In der Pfarrei Liebfrauen an der Weinbergstrasse will man «Türen und Ohren öffnen», wie Pfarrer Michael Karber es ausdrückte. So wird man von den 80 (bald 120) in der ­Zivilschutzanlage an der nahe gelegenen Turnerstrasse einquartierten Flüchtlingen deren 30 einladen an die Adventsfeier der Senioren und des Frauenvereins. «Und man will Räumlichkeiten nachhaltig zur Verfügung stellen», so Michael Karber weiter, «etwa für Begegnungen und für Deutschunterricht.» Das hat man ins Auge gefasst. Zudem werden die Kollekten in der Kirche dazu verwendet, Einkaufsgutscheine für Flüchtlinge anzuschaffen, damit sie sich das Nötigste (etwa Körperpflegeprodukte) leisten können oder auch mal vielleicht eine Süssigkeit.

Private Initiativen
Es gibt aber auch private Initiativen im Quartier. So lässt die Quartierbewohnerin Anna Leiser den Erlös ihrer Schmuckbörse vom 21. November im Kulturhaus Helferei dem Verein «Syrian refugee crisis» zukommen. Dieser wiederum hat zwei Tage da­rauf am selben Ort ein Benefizkonzert («Syrische Saiten») zugunsten syrischer Flüchtlingskinder veranstaltet. – Im Schulhaus Hirschengraben gibt es seit September eine Zusatzklasse der Oberstufe für unbegleitete Flüchtlingskinder, die aus Eritrea und aus Afghanistan stammen.
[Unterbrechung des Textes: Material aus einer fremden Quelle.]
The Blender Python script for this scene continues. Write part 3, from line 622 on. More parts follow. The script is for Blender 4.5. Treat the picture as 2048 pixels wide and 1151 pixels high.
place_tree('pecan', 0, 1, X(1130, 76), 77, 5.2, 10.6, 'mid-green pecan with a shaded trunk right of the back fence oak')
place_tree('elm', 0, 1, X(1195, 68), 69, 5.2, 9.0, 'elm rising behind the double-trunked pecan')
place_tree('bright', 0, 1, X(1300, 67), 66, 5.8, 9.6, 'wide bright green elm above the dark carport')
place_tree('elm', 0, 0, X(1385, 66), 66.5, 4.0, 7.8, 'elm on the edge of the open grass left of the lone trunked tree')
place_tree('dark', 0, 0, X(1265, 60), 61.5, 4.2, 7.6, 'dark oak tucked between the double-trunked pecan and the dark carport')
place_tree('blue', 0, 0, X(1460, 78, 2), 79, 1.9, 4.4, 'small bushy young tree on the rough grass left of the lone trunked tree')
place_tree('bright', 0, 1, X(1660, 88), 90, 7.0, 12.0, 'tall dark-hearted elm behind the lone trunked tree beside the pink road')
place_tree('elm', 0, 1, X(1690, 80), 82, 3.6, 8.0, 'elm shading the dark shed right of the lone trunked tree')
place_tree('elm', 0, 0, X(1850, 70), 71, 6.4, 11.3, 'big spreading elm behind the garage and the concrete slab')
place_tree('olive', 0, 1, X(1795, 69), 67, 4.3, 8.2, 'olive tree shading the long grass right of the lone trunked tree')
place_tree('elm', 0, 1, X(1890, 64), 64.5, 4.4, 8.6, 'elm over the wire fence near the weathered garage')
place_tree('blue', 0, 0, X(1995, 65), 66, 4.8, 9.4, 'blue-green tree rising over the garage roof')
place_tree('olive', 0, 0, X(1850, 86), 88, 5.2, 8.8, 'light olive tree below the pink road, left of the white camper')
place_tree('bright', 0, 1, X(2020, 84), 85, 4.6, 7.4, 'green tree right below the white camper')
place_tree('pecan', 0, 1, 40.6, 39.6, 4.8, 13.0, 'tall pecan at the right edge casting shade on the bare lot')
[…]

Sie wohnen im Kinderheim Sonnenberg und werden durch die Asylorganisation AOZ betreut. Nun haben kürzlich einige Personen aus dem Quartier, von Elternrat und Elternverein Altstadt, an einem Sonntag im Altstadthaus ein Treffen organisiert, um diese Kinder willkommen zu heissen. Es gab zu essen und zu trinken und Spiele. Dazu waren auch einheimische Kinder eingeladen.
So geschieht einiges, teils im Licht der Öffentlichkeit, teils weitgehend unbemerkt, um den hier angekommenen Menschen das Leben etwas zu erleichtern.

Elmar Melliger

Podiumsdiskussion
Abschlussveranstaltung der Gesprächsreihe zum Thema Flüchtlingspolitik: «Flüchtlingsnot – Zeichensetzung am Grossmünster in Wort und Tat». Podiumsdiskussion zum Thema Gutmenschen, mit Amira Hafner - Al Jabaji (Moderatorin, Sternstunde Religion), Knäckeboul (Musiker und Moderator), Pfarrer Christoph Sigrist, Moderation: Felix Reich. Am Mittwoch, 16. Dezember, 19.30 Uhr im Kulturhaus Helferei, Kirchgasse 13. AK

Mittagstisch
Kurdischer Mittagstisch für Gross und Klein in der Helferei an der Kirchgasse 13 am Mittwoch, 13. Januar, 12 bis 14 Uhr.